Appleman took the course in spring 2019, covering men’s and women’s basketball. While exposed to all of the roles filled by the students, his particular interest was operating the camera and doing post-event editing. This coursework gave him the experience he needed to be accepted for a summer 2019 internship with the Altoona Curve.

“I had to edit a video as part of the interview process, and I had all the skills I needed to do that because of the Digital Sports Production course,” he said. His supervisor for the internship also had first-hand knowledge of the preparation that IUP offers its students: Appleman worked for then Altoona Curve director of creative services David Gallagher, a 2018 communications media graduate. Gallagher recently left the Altoona Curve to join YinzCam, a Pittsburgh-based technology company, as a graphic designer.

In his job as creative services director, Appleman will be directing a production staff to put on a show of every home game played by the Altoona Curve.

“My internship was amazing,” Appleman said. “On game day, I was running the camera and audio board, working as a switcher, creating graphics, and replays. When the team was not playing a game, I had the opportunity to edit videos, write scripts for commercials, and help to shoot commercials and other videos for the organization. 

“The culture of the Altoona Curve organization is that everyone is held to a very high standard; people are encouraged to do the best work possible, to be the best that they can be, and people are trusted to meet that expectation,” Appleman said. “My internship there was the best summer ever, and I can’t wait to go back and work there.”

After his internship, Appleman returned to IUP this fall to complete his degree and took a second semester of the Digital Sports Production course, this time covering IUP football. He was able to use the skills he learned during his internship to create graphics for IUP-TV Sports. 

Appleman credits Stephanie Keppich, his instructor for the spring 2019 Digital Sports Production course, for introducing him to opportunities in sports broadcasting.

“Growing up, I was never really interested in sports, but I knew I wanted to get the experience offered by that class,” Appleman said. “I fell in love with covering sports because I saw how it was a production with a lot of very different parts. Mrs. Keppich made us all feel like a team, and I have to credit her with starting me on my career with the Altoona Curve.”

Appleman also credits communications media faculty member and internship coordinator Jim Lenze for helping him to realize what he really wanted from a career.

“Dr. Lenze’s ‘all the money in the world’ game put me on the right path. He asks students, ‘if you had all the money in the world, what would you like to do for your career,’ and my answer was make and edit videos. Dr. Lenze switched me to the production track, and here I am,” Appleman said.

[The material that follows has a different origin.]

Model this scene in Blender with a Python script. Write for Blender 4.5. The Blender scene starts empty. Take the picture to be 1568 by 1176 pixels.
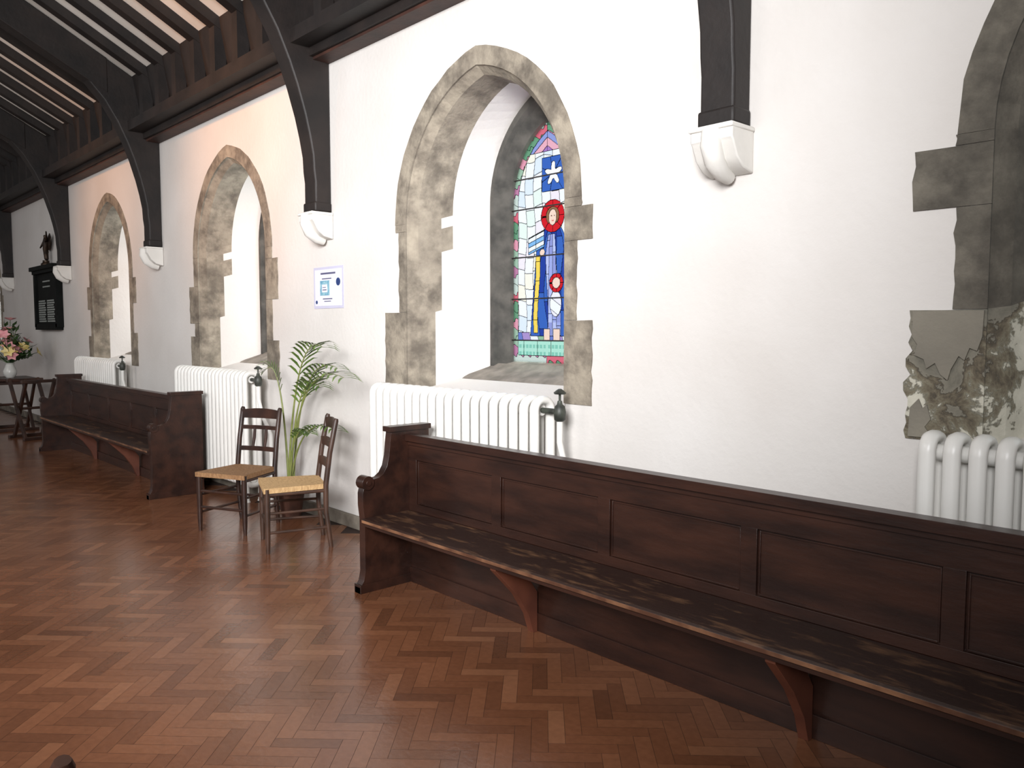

Appleman is graduating as a dean’s list student and was nominated as outstanding senior in the Department of Communications Media. He was secretary of the Student Film Association and was involved in the IUP Film Fest.

Son of Christine Hinton and Todd Appleman, he is a 2015 graduate of Central High School.

What advice would he give to his younger self, or to anyone who wonders if they can pursue their passion for video as a career?

“Keep doing it. You will be able to find a job. Practice what you enjoy, even if it’s just using your cellphone to make a movie. Any amount of experience and trial and error will benefit you. When I was a kid, I never thought I’d be in a career like this—I just knew I wanted to be creative. I heard concerns from family and friends that this major wouldn’t lead to a career, but I followed my heart. If you want something enough, you will find a way to get it.”